(Goal of the exercise) Scan the lines below for the string "Write" and report how many lines contain it, giving only the number.

(Raw data)
-*-*-
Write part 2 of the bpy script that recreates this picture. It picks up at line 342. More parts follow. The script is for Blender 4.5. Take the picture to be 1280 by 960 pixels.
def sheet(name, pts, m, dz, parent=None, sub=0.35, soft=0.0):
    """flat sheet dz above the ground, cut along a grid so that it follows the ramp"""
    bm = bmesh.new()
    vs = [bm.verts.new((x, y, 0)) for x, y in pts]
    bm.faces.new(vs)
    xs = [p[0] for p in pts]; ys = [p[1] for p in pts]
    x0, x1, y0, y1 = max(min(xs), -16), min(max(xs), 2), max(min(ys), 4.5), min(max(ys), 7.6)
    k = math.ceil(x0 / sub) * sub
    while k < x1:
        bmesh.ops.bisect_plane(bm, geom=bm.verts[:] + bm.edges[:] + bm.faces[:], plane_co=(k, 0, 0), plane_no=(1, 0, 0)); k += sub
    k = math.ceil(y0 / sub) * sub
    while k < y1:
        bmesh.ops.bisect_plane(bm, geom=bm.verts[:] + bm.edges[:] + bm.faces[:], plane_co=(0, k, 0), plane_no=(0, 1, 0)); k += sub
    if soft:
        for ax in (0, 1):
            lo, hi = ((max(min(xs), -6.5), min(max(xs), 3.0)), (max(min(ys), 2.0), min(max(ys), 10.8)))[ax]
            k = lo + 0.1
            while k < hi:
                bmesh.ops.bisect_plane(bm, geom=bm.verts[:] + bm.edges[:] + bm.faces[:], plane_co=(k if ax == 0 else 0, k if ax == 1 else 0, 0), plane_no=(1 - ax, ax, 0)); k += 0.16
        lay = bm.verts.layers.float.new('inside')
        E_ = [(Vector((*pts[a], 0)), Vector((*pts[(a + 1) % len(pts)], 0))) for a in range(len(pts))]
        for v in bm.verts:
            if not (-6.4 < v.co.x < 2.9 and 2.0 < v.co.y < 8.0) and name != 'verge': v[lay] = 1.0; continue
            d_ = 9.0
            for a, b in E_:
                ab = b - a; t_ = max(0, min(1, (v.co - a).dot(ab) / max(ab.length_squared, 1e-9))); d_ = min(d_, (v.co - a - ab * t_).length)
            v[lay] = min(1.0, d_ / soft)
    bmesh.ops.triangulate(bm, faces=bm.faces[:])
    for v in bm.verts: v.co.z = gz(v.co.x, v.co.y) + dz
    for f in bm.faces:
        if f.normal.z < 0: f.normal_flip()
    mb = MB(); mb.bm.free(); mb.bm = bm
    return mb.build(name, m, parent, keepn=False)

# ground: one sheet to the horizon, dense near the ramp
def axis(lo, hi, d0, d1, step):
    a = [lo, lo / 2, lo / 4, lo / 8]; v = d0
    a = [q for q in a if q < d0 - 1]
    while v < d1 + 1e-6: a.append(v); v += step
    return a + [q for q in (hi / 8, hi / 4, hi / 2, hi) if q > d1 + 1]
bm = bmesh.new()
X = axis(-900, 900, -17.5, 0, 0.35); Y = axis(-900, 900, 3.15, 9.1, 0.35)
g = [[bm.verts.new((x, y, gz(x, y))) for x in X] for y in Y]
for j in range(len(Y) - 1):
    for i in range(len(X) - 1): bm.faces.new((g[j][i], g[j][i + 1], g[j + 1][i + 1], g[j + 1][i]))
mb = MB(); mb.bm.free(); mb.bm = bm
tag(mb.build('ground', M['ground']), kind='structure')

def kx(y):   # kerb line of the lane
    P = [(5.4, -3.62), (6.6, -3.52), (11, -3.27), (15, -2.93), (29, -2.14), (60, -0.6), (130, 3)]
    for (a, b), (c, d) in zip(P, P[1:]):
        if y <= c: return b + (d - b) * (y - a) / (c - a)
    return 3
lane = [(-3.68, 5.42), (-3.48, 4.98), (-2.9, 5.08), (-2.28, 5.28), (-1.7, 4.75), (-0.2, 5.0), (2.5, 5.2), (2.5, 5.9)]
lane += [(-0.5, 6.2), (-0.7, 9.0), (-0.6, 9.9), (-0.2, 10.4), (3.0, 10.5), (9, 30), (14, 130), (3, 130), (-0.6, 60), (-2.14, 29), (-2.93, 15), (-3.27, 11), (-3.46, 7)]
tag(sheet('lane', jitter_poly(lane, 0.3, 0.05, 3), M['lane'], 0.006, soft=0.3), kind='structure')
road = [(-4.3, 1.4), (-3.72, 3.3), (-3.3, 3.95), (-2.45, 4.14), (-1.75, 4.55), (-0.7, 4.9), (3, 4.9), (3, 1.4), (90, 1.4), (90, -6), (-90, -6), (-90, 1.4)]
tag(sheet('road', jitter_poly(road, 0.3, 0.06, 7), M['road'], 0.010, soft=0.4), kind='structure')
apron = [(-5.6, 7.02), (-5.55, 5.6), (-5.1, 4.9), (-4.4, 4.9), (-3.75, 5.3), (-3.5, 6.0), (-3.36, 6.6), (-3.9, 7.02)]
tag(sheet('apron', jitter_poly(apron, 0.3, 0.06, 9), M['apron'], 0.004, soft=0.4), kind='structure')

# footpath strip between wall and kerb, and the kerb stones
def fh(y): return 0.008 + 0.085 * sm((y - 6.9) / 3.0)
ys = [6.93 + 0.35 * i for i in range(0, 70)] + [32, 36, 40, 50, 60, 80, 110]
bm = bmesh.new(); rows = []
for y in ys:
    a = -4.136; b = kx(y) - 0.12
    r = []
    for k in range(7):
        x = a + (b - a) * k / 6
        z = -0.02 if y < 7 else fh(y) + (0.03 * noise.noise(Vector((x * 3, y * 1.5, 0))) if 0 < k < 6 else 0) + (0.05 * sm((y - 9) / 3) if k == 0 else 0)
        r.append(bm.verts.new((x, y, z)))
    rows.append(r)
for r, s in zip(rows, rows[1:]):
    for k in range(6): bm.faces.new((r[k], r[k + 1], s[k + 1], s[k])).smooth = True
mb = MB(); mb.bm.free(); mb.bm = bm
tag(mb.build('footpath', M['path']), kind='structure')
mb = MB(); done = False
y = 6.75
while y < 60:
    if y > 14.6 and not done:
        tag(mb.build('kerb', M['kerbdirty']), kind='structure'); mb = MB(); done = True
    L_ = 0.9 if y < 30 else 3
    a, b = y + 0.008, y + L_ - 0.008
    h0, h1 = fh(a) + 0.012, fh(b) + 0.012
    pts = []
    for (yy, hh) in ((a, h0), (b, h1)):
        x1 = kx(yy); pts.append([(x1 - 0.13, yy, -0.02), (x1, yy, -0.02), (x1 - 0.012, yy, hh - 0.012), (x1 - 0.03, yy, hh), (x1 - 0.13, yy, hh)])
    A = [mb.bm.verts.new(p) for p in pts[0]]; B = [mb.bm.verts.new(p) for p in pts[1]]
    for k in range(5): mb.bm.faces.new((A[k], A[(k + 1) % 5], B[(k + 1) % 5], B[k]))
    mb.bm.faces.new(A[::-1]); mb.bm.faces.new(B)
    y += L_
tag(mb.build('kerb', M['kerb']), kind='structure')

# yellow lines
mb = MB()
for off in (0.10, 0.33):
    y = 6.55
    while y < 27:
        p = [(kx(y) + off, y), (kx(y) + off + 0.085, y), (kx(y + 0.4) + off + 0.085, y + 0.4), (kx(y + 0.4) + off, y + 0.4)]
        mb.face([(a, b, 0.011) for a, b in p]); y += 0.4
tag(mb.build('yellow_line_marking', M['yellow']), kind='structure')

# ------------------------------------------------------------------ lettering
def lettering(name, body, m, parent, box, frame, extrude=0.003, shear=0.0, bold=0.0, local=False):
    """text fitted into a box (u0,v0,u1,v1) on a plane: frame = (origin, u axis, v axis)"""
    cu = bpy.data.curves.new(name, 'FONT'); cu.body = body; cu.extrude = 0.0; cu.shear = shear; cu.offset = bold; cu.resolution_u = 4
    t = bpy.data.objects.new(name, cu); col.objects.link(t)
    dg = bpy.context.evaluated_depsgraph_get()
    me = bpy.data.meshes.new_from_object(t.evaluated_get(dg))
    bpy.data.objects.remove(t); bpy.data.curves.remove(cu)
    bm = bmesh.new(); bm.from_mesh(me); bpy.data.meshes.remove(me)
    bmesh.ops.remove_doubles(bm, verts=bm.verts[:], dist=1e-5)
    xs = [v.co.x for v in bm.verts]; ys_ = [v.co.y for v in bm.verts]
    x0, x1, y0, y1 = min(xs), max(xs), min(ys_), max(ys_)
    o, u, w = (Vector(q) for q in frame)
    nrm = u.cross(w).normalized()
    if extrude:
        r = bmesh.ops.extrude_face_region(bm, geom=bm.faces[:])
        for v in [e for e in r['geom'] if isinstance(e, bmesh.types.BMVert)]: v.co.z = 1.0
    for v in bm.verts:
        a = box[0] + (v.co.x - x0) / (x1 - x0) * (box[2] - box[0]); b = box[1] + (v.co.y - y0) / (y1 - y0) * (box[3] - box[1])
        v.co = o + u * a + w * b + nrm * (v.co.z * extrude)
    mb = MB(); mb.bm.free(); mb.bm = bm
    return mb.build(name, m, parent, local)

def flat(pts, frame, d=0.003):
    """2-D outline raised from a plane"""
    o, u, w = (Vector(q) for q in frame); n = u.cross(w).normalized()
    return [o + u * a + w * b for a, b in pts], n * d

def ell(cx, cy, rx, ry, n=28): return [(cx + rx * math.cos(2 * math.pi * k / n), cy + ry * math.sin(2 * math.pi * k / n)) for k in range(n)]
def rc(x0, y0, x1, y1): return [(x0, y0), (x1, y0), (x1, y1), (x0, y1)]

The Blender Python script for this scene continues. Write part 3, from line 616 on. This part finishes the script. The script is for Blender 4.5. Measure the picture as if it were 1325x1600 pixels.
-*-*-
(Full response) 2